1. Static Provisioning:

• This approach involves defining PV and PVC pairs manually in the Helm charts.

• By specifying PV and PVC pairs for each job in the Helm charts, we could ensure that each job would mount to the correct path in the Ceph cluster without any unexpected subdirectories.

• Implementation: In our Helm charts, we defined the required PVs and PVCs, ensuring that each job pod would mount to its corresponding PVC according to the cluster it was running on. This way, the paths were predictable, and job execution could proceed without the issues presented by dynamic provisioning.

Static provisioning also have a few negatives, in this approach it becomes difficult to isolate a job with a specific cephx key e.g. the PV / PVC’s are shared between the pods, for a give mount path / cluster. This can partially be elevated by having read only and write only PV’s to limit scope, however further granularity is harder to achieve with non dynamic PV / PVC’s.

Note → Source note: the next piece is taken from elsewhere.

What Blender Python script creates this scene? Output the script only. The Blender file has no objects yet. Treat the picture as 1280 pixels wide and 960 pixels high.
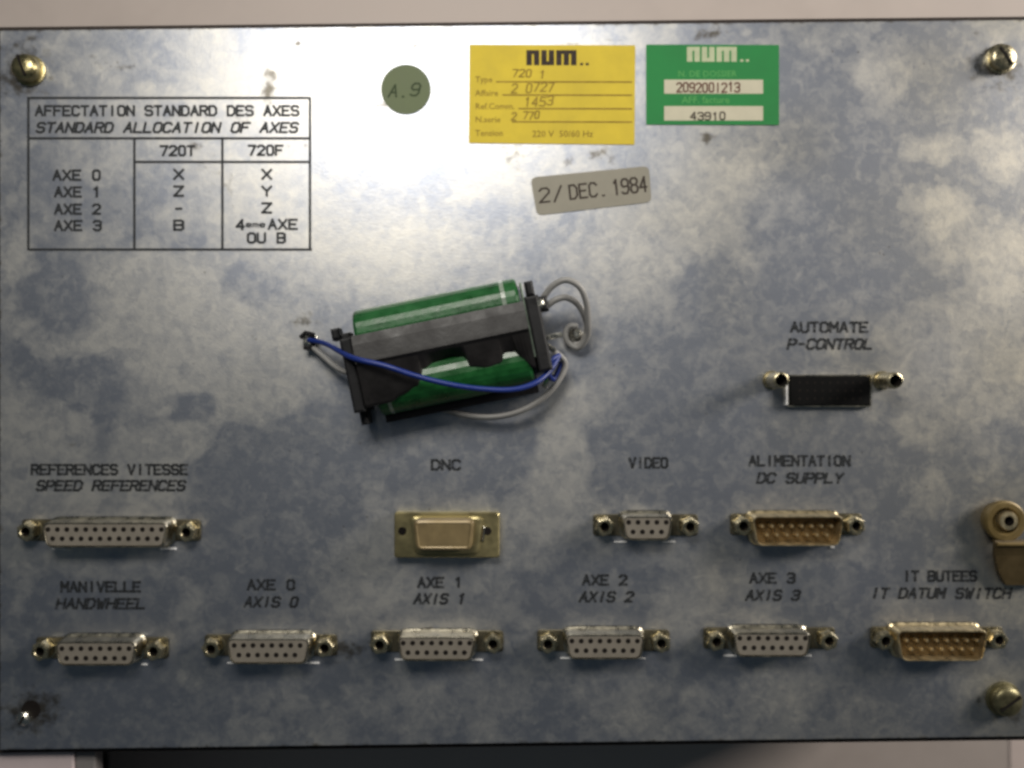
import bpy, bmesh, math, random
import numpy as np
from mathutils import Vector

# ------------------------------------------------------------------ units
P = 0.000244            # metres per unit: the panel is about 31 cm wide, 1 unit = 0.244 mm
D = 1000.0              # camera distance in units
scene = bpy.context.scene
COL = scene.collection
R = math.radians
random.seed(4)

def at(px, py, h=0.0):
    k = (D - h) / D
    return ((px - 640) * k, (480 - py) * k, h)

# ------------------------------------------------------------------ camera, light, exposure
cam = bpy.data.cameras.new('camera'); co = bpy.data.objects.new('camera', cam); COL.objects.link(co)
co.location = (0, 0, D * P); cam.sensor_width = 36; cam.lens = 36 * D / 1280.0
cam.clip_start = 0.005; cam.clip_end = 20
cam.dof.use_dof = True; cam.dof.focus_distance = 0.93 * D * P; cam.dof.aperture_fstop = 5.0
scene.camera = co
scene.render.engine = 'CYCLES'
scene.render.resolution_x = 1024; scene.render.resolution_y = 768
scene.cycles.filter_width = 2.9
scene.view_settings.view_transform = 'Standard'
scene.view_settings.look = 'None'; scene.view_settings.exposure = 0; scene.view_settings.gamma = 1

w = bpy.data.worlds.new('World'); scene.world = w; w.use_nodes = True
w.node_tree.nodes['Background'].inputs[0].default_value = (0.66, 0.85, 1.0, 1)
w.node_tree.nodes['Background'].inputs[1].default_value = 0.055

def area(name, loc, target, sx, sy, watts, col):
    l = bpy.data.lights.new(name, 'AREA'); l.shape = 'RECTANGLE'
    l.size = sx * P; l.size_y = sy * P; l.energy = watts; l.color = col
    o = bpy.data.objects.new(name, l); COL.objects.link(o)
    o.location = Vector(loc) * P
    d = Vector(target) * P - o.location
    o.rotation_euler = d.to_track_quat('-Z', 'Y').to_euler()
    return o
area('ceiling_lamp', (-245, 860, 1120), (-30, 0, 0), 760, 360, 0.94, (1.0, 0.955, 0.88))
area('window_light', (3500, 1350, 1150), (0, 0, 0), 1100, 1100, 9.2, (1.0, 0.93, 0.85))

# ------------------------------------------------------------------ materials
def new_mat(name):
    m = bpy.data.materials.new(name); m.use_nodes = True
    nt = m.node_tree; b = nt.nodes['Principled BSDF']
    return m, nt, b

def mat(name, col, rough=0.5, metal=0.0, var=0.18, scale=0.06, bump=0.0, rvar=0.12, spec=0.5, coat=0.0, tint=None):
    m, nt, b = new_mat(name); N = nt.nodes; L = nt.links
    tc = N.new('ShaderNodeTexCoord'); mp = N.new('ShaderNodeMapping')
    mp.inputs['Scale'].default_value = (1 / P, 1 / P, 1 / P)
    L.new(tc.outputs['Object'], mp.inputs['Vector'])
    n = N.new('ShaderNodeTexNoise'); n.inputs['Scale'].default_value = scale
    n.inputs['Detail'].default_value = 6; n.inputs['Roughness'].default_value = 0.65
    L.new(mp.outputs[0], n.inputs['Vector'])
    cr = N.new('ShaderNodeValToRGB')
    t = tint or col
    cr.color_ramp.elements[0].position = 0.3; cr.color_ramp.elements[1].position = 0.72
    cr.color_ramp.elements[0].color = tuple(c * (1 - var) for c in t) + (1,)
    cr.color_ramp.elements[1].color = tuple(min(1, c * (1 + var)) for c in col) + (1,)
    L.new(n.outputs['Fac'], cr.inputs['Fac']); L.new(cr.outputs['Color'], b.inputs['Base Color'])
    mr = N.new('ShaderNodeMapRange'); mr.inputs['From Min'].default_value = 0.3; mr.inputs['From Max'].default_value = 0.7
    mr.inputs['To Min'].default_value = max(0.03, rough - rvar); mr.inputs['To Max'].default_value = min(1, rough + rvar)
    L.new(n.outputs['Fac'], mr.inputs['Value']); L.new(mr.outputs[0], b.inputs['Roughness'])
    b.inputs['Metallic'].default_value = metal
    b.inputs['Specular IOR Level'].default_value = spec
    b.inputs['Coat Weight'].default_value = coat
    if bump:
        bp = N.new('ShaderNodeBump'); bp.inputs['Strength'].default_value = bump; bp.inputs['Distance'].default_value = P * 2
        L.new(n.outputs['Fac'], bp.inputs['Height']); L.new(bp.outputs[0], b.inputs['Normal'])
    return m

M = {
 'table': mat('table_laminate', (0.45, 0.39, 0.355), 0.6, var=0.05, scale=0.01),
 'block': mat('pale_block', (0.52, 0.44, 0.44), 0.7, var=0.05, scale=0.02),
 'edge': mat('side_shade', (0.20, 0.185, 0.18), 0.7, var=0.05),
 'paper': mat('white_paper', (0.62, 0.52, 0.48), 0.7, var=0.03),
 'case': mat('case_paint', (0.030, 0.024, 0.021), 0.7, var=0.2, spec=0.15),
 'shell': mat('tinned_shell', (0.50, 0.46, 0.36), 0.30, 1.0, var=0.25, scale=0.08, bump=0.25),
 'gold': mat('gold_chromate', (0.66, 0.55, 0.34), 0.34, 0.9, var=0.3, scale=0.1, bump=0.2),
 'plugfloor': mat('plug_floor', (0.16, 0.105, 0.045), 0.5, 0.3, var=0.3, scale=0.1),
 'pin': mat('gold_pin', (0.85, 0.68, 0.40), 0.3, 0.85, var=0.2, scale=0.2),
 'flange': mat('dull_flange', (0.11, 0.098, 0.066), 0.45, 0.7, var=0.3, scale=0.06),
 'olive': mat('olive_chromate', (0.32, 0.275, 0.14), 0.38, 0.75, var=0.2, scale=0.05, bump=0.2),
 'tan': mat('tan_cover', (0.24, 0.18, 0.085), 0.40, 0.3, var=0.14, scale=0.03, tint=(0.22, 0.165, 0.085)),
 'insert': mat('connector_insert', (0.19, 0.17, 0.14), 0.6, var=0.12, scale=0.05, spec=0.3),
 'hole': mat('hole_black', (0.012, 0.010, 0.009), 0.8, spec=0.1),
 'post': mat('yellow_zinc', (0.50, 0.44, 0.29), 0.27, 0.95, var=0.25, scale=0.12, bump=0.3),
 'brass': mat('brass_screw', (0.42, 0.36, 0.19), 0.33, 1.0, var=0.3, scale=0.09, bump=0.4),
 'dullbrass': mat('dull_brass', (0.20, 0.18, 0.10), 0.38, 0.8, var=0.35, scale=0.08, bump=0.4),
 'nickel': mat('nickel', (0.62, 0.60, 0.53), 0.25, 1.0, var=0.2, scale=0.1, bump=0.3),
 'bright': mat('cut_edge_glint', (0.9, 0.89, 0.86), 0.5, 0.0, var=0.3, scale=0.10),
 'lug': mat('brown_lug', (0.15, 0.105, 0.035), 0.45, 0.3, var=0.2, scale=0.04),
 'lugdark': mat('brown_lug_strap', (0.075, 0.052, 0.02), 0.45, 0.3, var=0.3, scale=0.03),
 'yellow': mat('yellow_label', (0.56, 0.43, 0.05), 0.75, var=0.10, scale=0.02, spec=0.15),
 'green': mat('green_label', (0.03, 0.20, 0.06), 0.75, var=0.08, scale=0.02, spec=0.15),
 'cream': mat('cream_field', (0.50, 0.47, 0.36), 0.75, var=0.05, spec=0.15),
 'creamink': mat('cream_print', (0.42, 0.46, 0.30), 0.75, var=0.1, spec=0.15),
 'paleg': mat('pale_green_print', (0.10, 0.33, 0.10), 0.75, spec=0.15),
 'greydate': mat('grey_date_label', (0.26, 0.245, 0.20), 0.7, var=0.07, scale=0.04, spec=0.2),
 'dot': mat('olive_dot_label', (0.125, 0.15, 0.085), 0.7, var=0.08, scale=0.03, spec=0.2),
 'ochreink': mat('ochre_print', (0.24, 0.165, 0.035), 0.8, var=0.3, scale=0.1, spec=0.1),
 'darkink': mat('dark_print', (0.045, 0.035, 0.03), 0.8, var=0.3, scale=0.1, spec=0.1),
 'redink': mat('red_brown_stamp', (0.10, 0.04, 0.03), 0.8, var=0.3, spec=0.1),
 'dotink': mat('dark_green_pen', (0.04, 0.055, 0.03), 0.8, spec=0.1),
 'cell': mat('green_cell_sleeve', (0.008, 0.072, 0.016), 0.32, 0.0, var=0.45, scale=0.04, spec=0.42, bump=0.35),
 'black': mat('black_plastic', (0.012, 0.011, 0.012), 0.5, var=0.2, scale=0.05, bump=0.2, spec=0.22),
 'cover': mat('bridge_plastic', (0.011, 0.010, 0.010), 0.42, var=0.4, scale=0.03, bump=0.3, spec=0.27),
 'cradle': mat('grey_black_cradle', (0.009, 0.009, 0.010), 0.5, var=0.25, scale=0.04, bump=0.3, spec=0.3),
 'socket': mat('black_socket', (0.005, 0.005, 0.005), 0.7, var=0.2, spec=0.08),
 'tape_glint': mat('tape_and_glint', (0.20, 0.25, 0.20), 0.25, var=0.3, scale=0.12, coat=0.4),
 'gwire': mat('grey_wire', (0.24, 0.235, 0.225), 0.45, var=0.1),
 'bwire': mat('blue_wire', (0.006, 0.022, 0.16), 0.42, var=0.12),
}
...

Static Provisioning also requires some overhead from the user installing the helm chart, as they must define their PV / PVC templates prior to installing, this is also partially the case with dynamic provisioning (and storage classes) but is much simpler to do in the latter case.

Conclusion

By transitioning to a Kubernetes-based infrastructure with dynamic agent spawning, integrating Ceph CSI drivers, and employing static provisioning for storage, we have significantly enhanced the usability, scalability, and reliability of the cern backup system.

Future scope

The CBACK project has laid a solid foundation for scalable and efficient backup orchestration at CERN, but there are several avenues for further enhancement:

1. Custom Provisioner Development: To address the limitations encountered with subvolume groups in dynamic provisioning, a custom provisioner can be implemented. This provisioner would allow for arbitrary root paths that are not constrained by volume groups, ensuring that the specific source paths are correctly aligned with job requirements.

2. Automation of Cephx Key Management: Currently, the process of fetching Cephx keys from the CBACK portal in Manila involves using a set of testing key pairs. Future developments should focus on automating this key retrieval process .

3. Integration of CSI Drivers for EOS: Future work can focus on integrating Container Storage Interface drivers for EOS, to expand the capabilities of the backup system.